The EPA has awarded the University of Tulsa a grant to develop a prototype device that tracks hotel guests’ water usage.

According to a recent grant awarded to the University of Tulsa by the Environmental Protection Agency, hotel guests are wasting millions of gallons of water each year by taking long showers. Soon, there may be a solution.

The University of Tulsa is using the $15,000 grant money to create a prototype of a device that tracks how much water is used when a hotel guest takes a shower. It is expected to be a low-cost, wireless flow meter that attaches to the showerhead and will send water usage data to an accounting system in the hotel.

Three undergraduate students are working to create the device, as well as creating ways to involve the guests themselves. Guests will be able to monitor their daily water usage via the web or a smartphone app, which will hopefully adjust their water conservation habits accordingly.

But don’t worry — the EPA states that this is no way an invasion of privacy designed to track how long hotel guests spend in the shower. It is specifically to track water usage.

“Let us be very clear, EPA is not monitoring how much time hotel guests spend in the shower,” said Laura Allen, the EPA’s deputy press secretary. “The marketplace, not EPA, will decide if there is a demand for this type of technology. It’s ultimately up to hotels to use technology like the monitors being developed at the University of Tulsa. EPA is encouraging creativity with water conservation efforts.”


Comments are Closed.
MaxVO March 19, 2015

Relax guys. It's just a college research grant worth $15K. Industry calls such college inventions 'PhD devices'. They are very educational for the students, but hardly ever function in the real world as intended.

ontheway March 19, 2015

Soon the government will be IN the shower with us. When do we make them stop???

JackE March 19, 2015

I never thought it would come down to the government monitoring what we do in the bathroom.

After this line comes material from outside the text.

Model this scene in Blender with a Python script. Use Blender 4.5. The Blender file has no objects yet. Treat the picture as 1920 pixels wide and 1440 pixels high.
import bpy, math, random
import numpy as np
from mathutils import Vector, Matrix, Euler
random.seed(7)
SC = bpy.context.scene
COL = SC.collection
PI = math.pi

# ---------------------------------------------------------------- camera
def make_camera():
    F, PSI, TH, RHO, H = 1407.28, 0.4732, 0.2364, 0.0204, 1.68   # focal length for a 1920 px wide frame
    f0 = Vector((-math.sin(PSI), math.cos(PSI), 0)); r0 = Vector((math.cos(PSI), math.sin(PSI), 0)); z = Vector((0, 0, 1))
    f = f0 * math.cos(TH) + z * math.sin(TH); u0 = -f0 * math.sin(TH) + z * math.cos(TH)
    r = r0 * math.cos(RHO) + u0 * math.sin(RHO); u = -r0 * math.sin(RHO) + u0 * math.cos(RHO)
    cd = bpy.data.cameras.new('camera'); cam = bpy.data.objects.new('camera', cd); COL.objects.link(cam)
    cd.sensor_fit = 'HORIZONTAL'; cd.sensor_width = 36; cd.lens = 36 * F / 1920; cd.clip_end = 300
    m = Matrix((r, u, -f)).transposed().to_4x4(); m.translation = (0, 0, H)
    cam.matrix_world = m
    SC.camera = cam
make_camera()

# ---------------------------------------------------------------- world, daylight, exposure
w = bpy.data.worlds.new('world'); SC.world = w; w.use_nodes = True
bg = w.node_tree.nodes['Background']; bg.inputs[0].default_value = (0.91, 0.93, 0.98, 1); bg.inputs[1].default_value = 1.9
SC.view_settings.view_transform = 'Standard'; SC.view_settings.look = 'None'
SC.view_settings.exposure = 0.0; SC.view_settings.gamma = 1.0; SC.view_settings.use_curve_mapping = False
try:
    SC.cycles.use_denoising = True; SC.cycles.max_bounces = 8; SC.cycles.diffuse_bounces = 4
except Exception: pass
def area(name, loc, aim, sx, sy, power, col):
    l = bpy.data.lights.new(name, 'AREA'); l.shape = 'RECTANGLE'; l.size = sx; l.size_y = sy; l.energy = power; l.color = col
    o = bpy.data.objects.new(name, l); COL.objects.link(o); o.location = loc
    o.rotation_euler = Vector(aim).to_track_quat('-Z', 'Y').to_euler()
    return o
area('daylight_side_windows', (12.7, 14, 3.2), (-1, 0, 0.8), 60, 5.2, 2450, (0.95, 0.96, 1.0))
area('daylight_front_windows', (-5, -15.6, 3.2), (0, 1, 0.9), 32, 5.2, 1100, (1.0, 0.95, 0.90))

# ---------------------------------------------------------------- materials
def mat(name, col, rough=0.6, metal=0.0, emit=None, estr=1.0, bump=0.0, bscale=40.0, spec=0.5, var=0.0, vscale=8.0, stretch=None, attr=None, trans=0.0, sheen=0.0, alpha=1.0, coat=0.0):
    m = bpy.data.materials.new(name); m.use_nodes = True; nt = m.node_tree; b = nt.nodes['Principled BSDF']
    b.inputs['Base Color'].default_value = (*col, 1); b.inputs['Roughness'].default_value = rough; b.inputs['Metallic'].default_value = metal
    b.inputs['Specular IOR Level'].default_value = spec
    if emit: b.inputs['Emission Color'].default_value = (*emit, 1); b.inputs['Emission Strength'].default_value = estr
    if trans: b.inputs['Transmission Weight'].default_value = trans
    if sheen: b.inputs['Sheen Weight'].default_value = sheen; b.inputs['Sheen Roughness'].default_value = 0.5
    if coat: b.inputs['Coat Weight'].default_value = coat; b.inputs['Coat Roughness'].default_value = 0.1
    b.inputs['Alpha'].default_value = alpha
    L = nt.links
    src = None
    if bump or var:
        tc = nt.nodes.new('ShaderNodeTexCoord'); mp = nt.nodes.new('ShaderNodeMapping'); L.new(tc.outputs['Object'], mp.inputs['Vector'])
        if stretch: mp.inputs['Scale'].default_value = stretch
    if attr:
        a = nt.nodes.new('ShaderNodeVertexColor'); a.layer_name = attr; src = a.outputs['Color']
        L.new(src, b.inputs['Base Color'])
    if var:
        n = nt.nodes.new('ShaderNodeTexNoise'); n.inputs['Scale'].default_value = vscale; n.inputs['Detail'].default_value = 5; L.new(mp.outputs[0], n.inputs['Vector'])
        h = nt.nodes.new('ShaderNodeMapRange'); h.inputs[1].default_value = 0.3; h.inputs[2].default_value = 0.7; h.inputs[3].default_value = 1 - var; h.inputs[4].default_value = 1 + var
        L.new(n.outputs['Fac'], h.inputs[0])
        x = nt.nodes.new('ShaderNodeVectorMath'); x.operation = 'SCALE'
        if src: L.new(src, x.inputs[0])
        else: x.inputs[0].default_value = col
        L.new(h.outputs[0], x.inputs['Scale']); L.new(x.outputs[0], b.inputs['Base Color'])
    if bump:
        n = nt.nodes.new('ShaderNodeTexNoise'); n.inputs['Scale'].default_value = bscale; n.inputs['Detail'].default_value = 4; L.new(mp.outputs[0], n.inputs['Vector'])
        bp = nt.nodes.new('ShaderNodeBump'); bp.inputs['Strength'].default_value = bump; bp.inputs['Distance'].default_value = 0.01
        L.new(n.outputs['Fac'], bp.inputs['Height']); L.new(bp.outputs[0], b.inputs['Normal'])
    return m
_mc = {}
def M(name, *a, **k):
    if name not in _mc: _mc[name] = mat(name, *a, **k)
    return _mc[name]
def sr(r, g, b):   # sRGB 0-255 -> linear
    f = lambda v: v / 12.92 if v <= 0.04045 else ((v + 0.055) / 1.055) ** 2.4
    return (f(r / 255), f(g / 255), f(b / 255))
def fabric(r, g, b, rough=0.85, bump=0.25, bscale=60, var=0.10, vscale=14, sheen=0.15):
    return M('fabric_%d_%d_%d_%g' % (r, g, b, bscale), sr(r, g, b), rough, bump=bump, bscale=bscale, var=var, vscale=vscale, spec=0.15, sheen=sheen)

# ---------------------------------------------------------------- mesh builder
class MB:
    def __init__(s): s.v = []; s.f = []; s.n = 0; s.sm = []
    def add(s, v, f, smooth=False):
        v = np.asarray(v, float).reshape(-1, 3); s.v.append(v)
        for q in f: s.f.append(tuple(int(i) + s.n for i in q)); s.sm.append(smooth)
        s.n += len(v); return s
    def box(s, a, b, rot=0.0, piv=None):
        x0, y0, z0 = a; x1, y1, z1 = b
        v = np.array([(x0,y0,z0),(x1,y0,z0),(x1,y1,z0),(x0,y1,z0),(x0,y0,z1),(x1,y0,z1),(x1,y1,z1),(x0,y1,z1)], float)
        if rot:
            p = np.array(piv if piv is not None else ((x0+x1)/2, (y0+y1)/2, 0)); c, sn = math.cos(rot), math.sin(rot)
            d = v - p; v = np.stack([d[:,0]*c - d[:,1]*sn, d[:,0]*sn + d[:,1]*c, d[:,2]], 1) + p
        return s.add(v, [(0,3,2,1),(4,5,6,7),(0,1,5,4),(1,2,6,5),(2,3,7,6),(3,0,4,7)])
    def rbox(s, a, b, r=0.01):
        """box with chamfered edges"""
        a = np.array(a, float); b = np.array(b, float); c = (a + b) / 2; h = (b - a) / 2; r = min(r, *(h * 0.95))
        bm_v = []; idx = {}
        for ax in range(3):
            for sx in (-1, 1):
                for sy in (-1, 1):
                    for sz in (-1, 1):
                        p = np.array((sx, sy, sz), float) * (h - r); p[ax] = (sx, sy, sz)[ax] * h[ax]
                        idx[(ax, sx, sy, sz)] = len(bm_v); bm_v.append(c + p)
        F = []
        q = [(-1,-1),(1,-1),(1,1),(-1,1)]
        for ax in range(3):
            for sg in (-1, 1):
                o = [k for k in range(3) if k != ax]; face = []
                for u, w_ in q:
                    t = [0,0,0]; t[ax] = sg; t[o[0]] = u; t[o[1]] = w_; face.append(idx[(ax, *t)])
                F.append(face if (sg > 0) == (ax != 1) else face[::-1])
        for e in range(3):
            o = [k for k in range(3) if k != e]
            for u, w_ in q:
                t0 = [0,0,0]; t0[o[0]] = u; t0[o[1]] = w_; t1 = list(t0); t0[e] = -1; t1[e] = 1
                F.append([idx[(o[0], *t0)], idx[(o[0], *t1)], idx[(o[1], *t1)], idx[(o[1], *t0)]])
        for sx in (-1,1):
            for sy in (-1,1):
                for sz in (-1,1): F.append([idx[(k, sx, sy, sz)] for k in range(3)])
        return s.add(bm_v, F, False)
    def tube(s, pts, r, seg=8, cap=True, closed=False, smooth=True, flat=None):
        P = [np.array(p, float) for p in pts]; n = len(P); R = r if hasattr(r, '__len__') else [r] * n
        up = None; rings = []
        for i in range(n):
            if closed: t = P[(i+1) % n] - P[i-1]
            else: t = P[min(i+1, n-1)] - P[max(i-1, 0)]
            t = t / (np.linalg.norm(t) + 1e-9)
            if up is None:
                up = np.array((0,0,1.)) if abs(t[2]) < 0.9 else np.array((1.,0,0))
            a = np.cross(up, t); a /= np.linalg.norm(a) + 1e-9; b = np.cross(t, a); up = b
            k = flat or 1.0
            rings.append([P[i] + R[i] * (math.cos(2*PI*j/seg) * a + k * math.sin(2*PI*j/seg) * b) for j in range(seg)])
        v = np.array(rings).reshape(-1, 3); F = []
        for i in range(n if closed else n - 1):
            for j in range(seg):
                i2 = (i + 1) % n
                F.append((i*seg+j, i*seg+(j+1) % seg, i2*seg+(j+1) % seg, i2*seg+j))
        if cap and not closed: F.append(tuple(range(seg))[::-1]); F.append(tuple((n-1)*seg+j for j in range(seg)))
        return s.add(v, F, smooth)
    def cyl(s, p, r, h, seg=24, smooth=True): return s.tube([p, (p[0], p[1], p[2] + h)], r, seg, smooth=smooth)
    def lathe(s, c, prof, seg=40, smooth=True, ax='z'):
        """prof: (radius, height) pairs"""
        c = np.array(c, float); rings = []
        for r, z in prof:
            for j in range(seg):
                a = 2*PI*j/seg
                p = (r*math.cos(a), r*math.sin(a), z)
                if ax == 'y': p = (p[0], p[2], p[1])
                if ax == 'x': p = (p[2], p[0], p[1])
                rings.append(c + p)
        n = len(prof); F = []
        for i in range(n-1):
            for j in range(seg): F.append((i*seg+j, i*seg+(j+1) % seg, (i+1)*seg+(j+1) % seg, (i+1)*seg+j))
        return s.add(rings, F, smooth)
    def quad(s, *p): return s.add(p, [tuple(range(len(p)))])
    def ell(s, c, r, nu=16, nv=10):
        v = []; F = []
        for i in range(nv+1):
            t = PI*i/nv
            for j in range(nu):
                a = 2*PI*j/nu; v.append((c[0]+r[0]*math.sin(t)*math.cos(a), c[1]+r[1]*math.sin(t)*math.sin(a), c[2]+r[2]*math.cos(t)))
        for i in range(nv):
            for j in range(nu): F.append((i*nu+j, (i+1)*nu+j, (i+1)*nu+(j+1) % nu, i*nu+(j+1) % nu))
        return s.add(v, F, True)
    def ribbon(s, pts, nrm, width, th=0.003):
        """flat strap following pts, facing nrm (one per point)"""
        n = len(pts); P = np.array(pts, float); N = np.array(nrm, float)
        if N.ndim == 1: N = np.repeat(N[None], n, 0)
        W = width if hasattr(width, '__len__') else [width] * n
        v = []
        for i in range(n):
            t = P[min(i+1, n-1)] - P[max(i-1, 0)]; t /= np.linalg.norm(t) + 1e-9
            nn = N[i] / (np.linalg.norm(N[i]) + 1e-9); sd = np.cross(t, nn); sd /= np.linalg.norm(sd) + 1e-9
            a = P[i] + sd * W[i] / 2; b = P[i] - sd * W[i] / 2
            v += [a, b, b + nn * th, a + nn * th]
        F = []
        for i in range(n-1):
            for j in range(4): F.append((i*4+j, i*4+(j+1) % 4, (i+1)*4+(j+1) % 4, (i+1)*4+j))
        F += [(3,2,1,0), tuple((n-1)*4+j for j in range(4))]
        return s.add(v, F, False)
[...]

pinkblanket March 19, 2015

"the EPA states that this is no way an invasion of privacy." NSA probably said that, too.

sdsearch March 19, 2015

Attaches to which showerhead? The picture used above shows a showerhead which could be one of two. In those hotels that have this type of handheld showerhead, I've often also seen a separate fixed showerhead. The user in those cases could switch between the two showerheads. Unless this monitor is placed before they split, you would need two such monitors in each shower, or else the monitor would not work depending on which showerhead the user chose to use. And if it's wireless, how simple will it be for someone to come up with a metal thing you wrap around the back of the showerhead it to block the signal? (Not too long ago, I stayed in a hotel where I had zero wifi signal at the desk, but when I moved my laptop to on top of the microwave that was next to the desk, the wifi signal became perfect. It seemed obvious to me that the metal shielding in the microwave was blocking the wifi signal in that case, since my room was the end of a hall and the microwave was between the desk and the hallway, and hotel wifi signal was undoubtedly down the hallway.)